2. Disposition of income and assets. Pursuant to the certificate of incorporation and section 501 (c)(3) of the Internal Revenue Code of 1986 (or the corresponding provision of any future united states internal revenue law (the "code"), no part of the income or profits of the organization shall be paid, distributed or otherwise inure to the benefit or use of its directors or officers or other private persons except that the organization shall be authorized to pay compensation in reasonable amount to its directors or officers for services rendered and to make payments and distributions in furtherance of its general corporate purposes including contributions and donations for charitable purposes. Upon dissolution of the organization, the assets of the organization shall not be distributed to its directors or officers or other private persons.
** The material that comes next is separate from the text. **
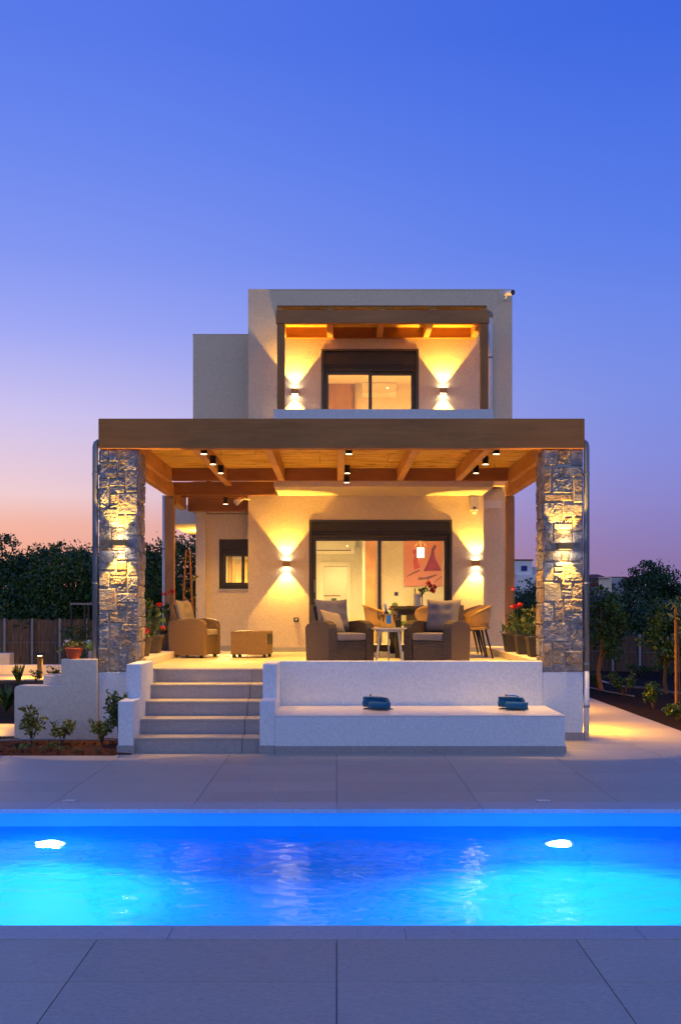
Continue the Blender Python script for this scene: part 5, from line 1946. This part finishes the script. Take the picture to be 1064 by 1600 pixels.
# rolled towels on the bench
def towel(px, py, Y, lab, tagmat):
    x, _, z = P(px, py, Y)
    z = .434
    t = thing('rolled_towel', (x, Y, z), lab, 'towel', 'rolled towels on the bench', R(-27), False)

    def roll(cx, cy_, cz, rad, ln, nm, turns=3.2, fold=.0):
        n = 44
        vs, fs = [], []
        sp = []
        for k in range(n + 1):
            t_ = turns * 2 * math.pi * k / n
            rr2 = rad * (.18 + .82 * k / n)
            sp.append((rr2 * math.cos(t_ + 1), rr2 * math.sin(t_ + 1) * .9))
        for q, (a, c) in enumerate(sp):
            for xx in (-ln / 2, -ln / 4, 0, ln / 4, ln / 2):
                wv = .004 * mnoise.noise(Vector((q * .4, xx * 14, cx * 9)))
                vs.append((cx + xx + (.006 * math.sin(q * .7) if abs(xx) > ln * .4 else 0), cy_ + a + wv, cz + c + wv))
        for k in range(n):
            for i in range(4):
                fs.append((k * 5 + i, k * 5 + i + 1, (k + 1) * 5 + i + 1, (k + 1) * 5 + i))
        o = MB().add(vs, fs).build(nm, M['towel'], t, smooth=True)
        md = o.modifiers.new('thick', 'SOLIDIFY')
        md.thickness = .013
        return o
    roll(-.035, .02, .080, .078, .29, 'large_roll')
    roll(.075, -.105, .056, .056, .25, 'small_roll', 2.4)
    MB().box(-.17, .16, -.05, .10, .0, .010).build('folded_base', M['towel_dark'], t, bevel=.004)
    MB().tube([(-.09, .0, .162), (.0, .0, .168), (.07, -.02, .160)], [.006, .011, .008], 6).build('tag', tagmat, t)
    MB().box(-.10, -.085, -.02, .02, .155, .175).build('clip', M['stake'], t)
    return t


towel(590, 1103, 12.95, 'rolled teal towel with a white tag on the bench, left one', M['plastic_white'])
towel(802, 1103, 12.95, 'rolled teal towel with a blue tag at the right end of the bench', M['blue_label'])


# ================================================================== fences
def fence(x0, y0, x1, y1, zb, zt, npost, lab):
    t = thing('reed_fence', (x0, y0, zb), lab, 'fence', 'reed fences round the plot')
    a, b_ = Vector((x0, y0, 0)), Vector((x1, y1, 0))
    for k in range(npost):
        p = a.lerp(b_, k / (npost - 1))
        MB().box(p.x - .028, p.x + .028, p.y - .10, p.y - .04, zb - .1, zt + .03).build('post', M['post_metal'], t)
        if k < npost - 1:
            q = a.lerp(b_, (k + 1) / (npost - 1))
            pn = MB()
            n = 26
            for i in range(n):
                u0 = p.lerp(q, i / n)
                u1 = p.lerp(q, (i + .94) / n)
                dy = random.uniform(-.012, .012)
                zt2 = zt + random.uniform(-.03, .02)
                pn.add([(u0.x, u0.y + dy, zb), (u1.x, u1.y + dy, zb), (u1.x, u1.y + dy, zt2), (u0.x, u0.y + dy, zt2),
                        (u0.x, u0.y + dy + .02, zb), (u1.x, u1.y + dy + .02, zb), (u1.x, u1.y + dy + .02, zt2), (u0.x, u0.y + dy + .02, zt2)],
                       [(0, 1, 2, 3), (5, 4, 7, 6), (3, 2, 6, 7), (1, 5, 6, 2), (4, 0, 3, 7)])
            pn.build('reed_panel', M['screen'], t)
        if k < npost - 1:
            MB().beam((p.x, p.y - .03, zb + (zt - zb) * .55), (q.x, q.y - .03, zb + (zt - zb) * .55), .01, .01).build('wire', M['post_metal'], t)


fence(-12.9, 28.3, -4.3, 28.3, -.05, 1.30, 13, 'brown reed fence with metal posts behind the left garden')
fence(5.85, 28.6, 12.6, 25.4, -.05, .90, 12, 'brown reed fence with metal posts behind the right bed')
# dark metal frame (small gate pergola) by the left fence
fr = thing('metal_frame', (-6.6, 27.4, 0), 'thin dark metal frame standing by the left fence near the pillar', 'frame')
for px in (112, 133, 139, 152):
    x = (px - PX0) * 27.4 / FPX
    MB().box(x - .025, x + .025, 27.38, 27.43, 0, 1.68).build('upright', M['black'], fr)
xa, xb = (112 - PX0) * 27.4 / FPX, (152 - PX0) * 27.4 / FPX
MB().box(xa - .025, xb, 27.375, 27.435, 1.682, 1.73).build('top_rail', M['hose'], fr)

# right bed: irrigation hoses and low shrubs
tag(MB().tube([P(926, 1046, 24.5)[:2] + (.02,), P(948, 1058, 23)[:2] + (.03,), P(975, 1066, 22)[:2] + (.02,), P(1010, 1069, 21.6)[:2] + (.03,), P(1050, 1077, 20.6)[:2] + (.02,), (7.6, 19.8, .02)], .022, 6).build('irrigation_hose', M['hose']), 'grey irrigation hose winding along the right bed below the fence', 'hose')
tag(MB().tube([P(915, 1066, 22.3)[:2] + (.0,), P(950, 1072, 21)[:2] + (.0,), P(990, 1078, 20)[:2] + (.0,)], .013, 6).build('irrigation_hose', M['hose']), 'thinner irrigation hose in the right bed, nearer the path', 'hose')
GRS = 'low shrubs in the right soil bed'
for i, (px, py, h, rw_, lab) in enumerate(((932, 1078, .40, .25, 'low dark shrub next to the right downpipe'), (975, 1088, .45, .3, 'low shrub in the right bed near the path edge'),
                                           (1000, 1058, .35, .45, 'wide low shrub before the middle fence posts'), (1020, 1108, .42, .28, 'low shrub in the right bed, closest to the path'),
                                           (1040, 1062, .5, .5, 'low shrub below the dense young tree'), (1058, 1125, .25, .2, 'small shrub at the right edge of the photo'))):
    Y = 1.70 * FPX / (py - PY0)
    shrub('low_shrub', (px - PX0) * Y / FPX, Y, GZ, h, rw_, lab, M['leaf_mid'], GRS, 160 + i, .06, 90, 34, 11)
vs, fs = [], []
nx, ny = 40, 60
for j in range(ny + 1):
    for i in range(nx + 1):
        x = 4.585 + 5.5 * i / nx
        y = 11.5 + 16 * j / ny
        e = min(1, (x - 4.585) / .2)
        z = -.02 + e * (.01 + .05 * mnoise.fractal(Vector((x * 1.2, y * 1.2, 4)), .9, 2.1, 4))
        vs.append((x, y, max(z, -.028)))
for j in range(ny):
    for i in range(nx):
        fs.append((j * (nx + 1) + i, j * (nx + 1) + i + 1, (j + 1) * (nx + 1) + i + 1, (j + 1) * (nx + 1) + i))
tag(MB().add(vs, fs).build('right_soil_bed', M['dark_soil'], smooth=True), kind='structure')

# ================================================================== far houses
Y = 150.0
x0, z0 = P(803, 920, Y)[0], 0
fh = thing('far_house', (26, Y, 0), 'distant white cubic house with a blue shutter between post and pillar', 'house')
a, b_ = P(804, 898, Y), P(831, 876, Y)
MB().box(a[0], b_[0], Y, Y + 4, a[2], b_[2]).build('tower', M['house_white'], fh)
MB().box(a[0] - .15, b_[0] + .15, Y - .1, Y + 4.1, b_[2], b_[2] + .18).build('roof_edge', M['roof_red'], fh)
e = P(850, 898, Y)
MB().box(a[0] + .2, e[0], Y - .6, Y + 6, 0, e[2]).build('wall', M['house_white'], fh)
f0, f1 = P(814, 892, Y), P(823, 884, Y)
MB().box(f0[0], f1[0], Y - .12, Y - .01, f0[2], f1[2]).build('shutter', M['shutter_blue'], fh)
e2 = P(838, 885, Y)
MB().box(b_[0] + .01, e2[0] + .8, Y + 1.2, Y + 4, e[2], e2[2]).build('side_block', M['house_grey'], fh)
Y = 190.0
fh = thing('far_house', (46, Y, 0), 'distant cream house with red tiled roof right of the right pillar', 'house')
a, b_ = P(935, 930, Y), P(955, 902, Y)
MB().box(a[0], b_[0], Y, Y + 8, 0, b_[2]).build('wall', M['house_cream'], fh)
c0_, c1_ = P(912, 930, Y), P(935, 904, Y)
MB().box(c0_[0], c1_[0] - .01, Y + .8, Y + 8, 0, c1_[2]).build('porch_wall', M['house_grey'], fh)
for px in (917, 926):
    w0, w1 = P(px, 917, Y), P(px + 7, 906, Y)
    MB().box(w0[0], w1[0], Y + .6, Y + .78, w0[2], w1[2]).build('window', M['window_dark'], fh)
w0, w1 = P(918, 915, Y), P(935, 911, Y)
MB().box(w0[0], w1[0], Y + .3, Y + .58, w0[2], w1[2]).build('awning', M['roof_red'], fh)
r0_, r1_, ra = P(912, 904, Y), P(952, 902, Y), P(936, 896.5, Y)
MB().add([(r0_[0], Y - .3, r0_[2]), (r1_[0], Y - .3, r0_[2]), (r1_[0], Y + 8, r0_[2]), (r0_[0], Y + 8, r0_[2]), (ra[0] - .6, Y + 3.5, ra[2]), (ra[0] + .6, Y + 3.5, ra[2])],
         [(0, 1, 5, 4), (1, 2, 5), (2, 3, 4, 5), (3, 0, 4), (3, 2, 1, 0)]).build('roof', M['roof_red'], fh)
fh = thing('far_house', (54, Y, 0), 'distant grey flat roofed house left of the big right tree', 'house')
a, b_ = P(956, 930, Y), P(983, 902, Y)
MB().box(a[0], b_[0], Y + 2, Y + 9, 0, b_[2]).build('wall', M['house_grey'], fh)
MB().box(a[0] - .1, b_[0] + .1, Y + 1.9, Y + 9.1, b_[2], b_[2] + .15).build('roof_edge', M['window_dark'], fh)
w0, w1 = P(958, 920, Y), P(963, 911, Y)
MB().box(w0[0], w1[0], Y + 1.8, Y + 1.98, w0[2], w1[2]).build('window', M['window_dark'], fh)
fh = thing('far_house', (58, Y, 0), 'distant low house with a sloping red roof partly behind the right tree', 'house')
a, b_ = P(979, 930, Y), P(1004, 908, Y)
MB().box(a[0] + .3, b_[0], Y - 1, Y + 5, 0, b_[2]).build('wall', M['window_dark'], fh)
r0_, r1_ = P(979, 904, Y), P(1006, 909, Y)
MB().prism([(r0_[0], r0_[2]), (r1_[0], r1_[2]), (r1_[0], r1_[2] + .25), (r0_[0] + 1.5, r0_[2] + .35), (r0_[0], r0_[2] + .25)], 'y', Y - 1.8, Y + 5.5).build('roof', M['roof_red'], fh)
w0, w1 = P(984, 930, Y), P(1000, 919, Y)
MB().box(w0[0], w1[0], Y - 1.6, Y - 1.2, 0, w1[2]).build('terrace_wall', M['house_white'], fh)

for o in list(bpy.data.objects):
    if '_o' in o:
        del o['_o']

print('LEAVES', LEAVES[0])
In the event of such dissolution, the board of directors shall, after paying or making provision for the payment of all liabilities and after provision is made for the disposition of any property committed to charitable purposes as required by court order, transfer and convey the remaining assets to a New York not-for-profit that qualifies as tax-exempt under 501 of the code.
3. Construction. If any portion of these Bylaws shall be invalid or inoperative, then so far as is reasonable and possible, the remainder shall be valid and operative. These Bylaws are subject to and governed by the Articles of Incorporation.

ARTICLE XIV. DISSOLUTION

In the event of dissolution of the "SA," any assets shall be distributed to an organization (or organizations) which has established appropriate exempt status as an organization described in Section 501 of the Internal Revenue Code, contributions to which are deductible, or to a state or local government for public purposes.

ARTICLE XV. AMENDMENTS

These By-Laws may be amended, repealed, adopted, confirmed, modified or added to at any regular meeting of the Board of Directors provided a notice of the proposed amendment or repeal, modification or addition or the new By-Law is contained in the notice of such meeting, by a majority vote of the entire Board, including written proxies presented at the meeting.